French RTLS Company Joins EU Initiative for Flexible Electronics Innovation

By Claire Swedberg

The SmartEE H2020 acceleration program will provide UWINLOC with nine months of research with partners and university researchers, to develop a small, recyclable RTLS tag for its UHF and UWB location-awareness solution.

Indoor location systems company UWINLOC is one of 20 companies participating in the European Union (EU)'s SmartEEs H2020 initiative to develop new, flexible electronics that can be built into products or processes. The participants will each develop and build what is being called an Application Experiment (AE) to help bring new products to market. SmartEEs, an acceleration program supporting innovation in flexible electronics technologies, is funded by the EU's Horizon 2020 research and innovation program.

UWINLOC plans to develop a miniaturized and sustainable version of its technology for location tracking. The company will work with Eurecat, as well as university researchers, to develop a product aimed at addressing new market segments. UWINLOC intends to develop a smaller version of its ultra-wideband (UWB) and ultrahigh-frequency (UHF) RFID tag that is flexible and sustainable, with a printed antenna.

Patrick Chan

The tag's small size and flexibility would enable it to be attached to small items, such as tools or objects with curved surfaces in industrial environments, as well as in health care, logistics or retail. The tag will be designed to be made of recyclable materials, the company reports.

UWINLOC was launched in 2015 to solve a problem at production plants and warehouses that was not being properly addressed by existing RFID and real-time locating system (RTLS) technologies. UHF RFID provides location data to interrogators via a passive tag, but the location of an object or individual cannot be pinpointed specifically. RTLS solutions, on the other hand, required an active tag with a battery.

After one year of development with off-the-shelf products, says Patrick Chan, UWINLOC's product director, the company opted to design its own hardware using passive UHF and UWB technologies, manufactured by a third party according to UWINLOC's specifications. The tags receive interrogation transmissions from UHF RFID emitters, then respond with UWB signals. The UWB interrogators, known as beacons, enable users to identify an item's location in 3D within approximately 12 inches (meaning the system understands how high an object is located, such as one stacked on a shelf), as well as its location within a warehouse.
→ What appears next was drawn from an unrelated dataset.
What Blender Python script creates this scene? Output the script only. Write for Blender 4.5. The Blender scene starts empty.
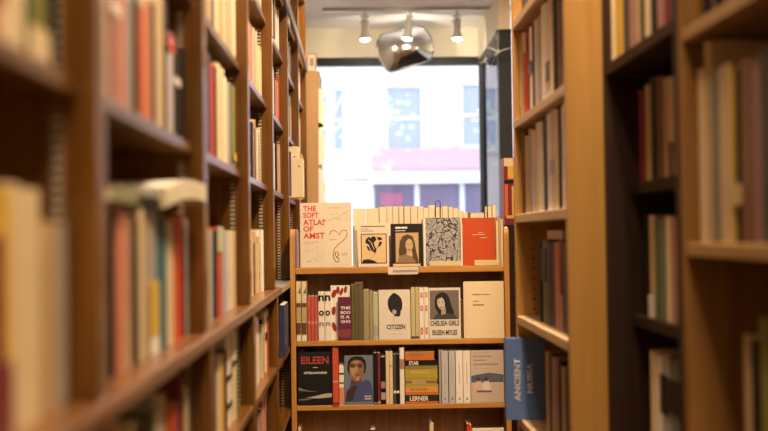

Key customers have been in the industrial aircraft and original equipment manufacturing sectors, using the technology to track tools and small components around assembly facilities (see Airbus Testing Low-Cost RTLS from UWINLOC). Since the system was developed, the company has grown from a dozen employees to about 40, with an office in Toulouse, France, and an agent in Los Angeles, Calif. The firm is also in discussions with customers throughout Asia.

With the H2020 project, UWINLOC intends to design a tag that can operate with both UHF and UWB, but has a smaller footprint and is flexible and mostly recyclable. The inlay and printed antenna would be recyclable, though the IC would not. The company plans to work with a service delivery manager to focus on business cases for the product, according to Félix Zanker, UWINLOC's product engineer. The nine-month project is beginning now. "We've just finalized the administration aspect with Eurecat," Zanker states.

Félix Zanker

While existing tags measure about 6 square centimeters (0.9 square inch) in size, the company intends to reduce the electronics' parts size to around 1 square centimeter (0.12 square inch), enabling the creation of much smaller tags. It also expects to print an antenna onto a flexible substrate that will be low-cost and recyclable. The manufacturing process to create the tags, Chan report, will be designed to provide a low environmental impact as well.

H2020, Zanker says, "allows us to address new markets," which could include retailers of clothing and luxury goods. The development work will take place at Eurecat's facility in Barcelona, Spain, as well as at research labs at Grenoble University and Paul Sabatier University, in Toulouse.

UWINLOC makes fixed readers to capture UHF and UWB transmissions, and also offers handheld readers. In addition, the company provides an application programming interface (API) or software developer's kit (SDK) for customers to create their own software packages.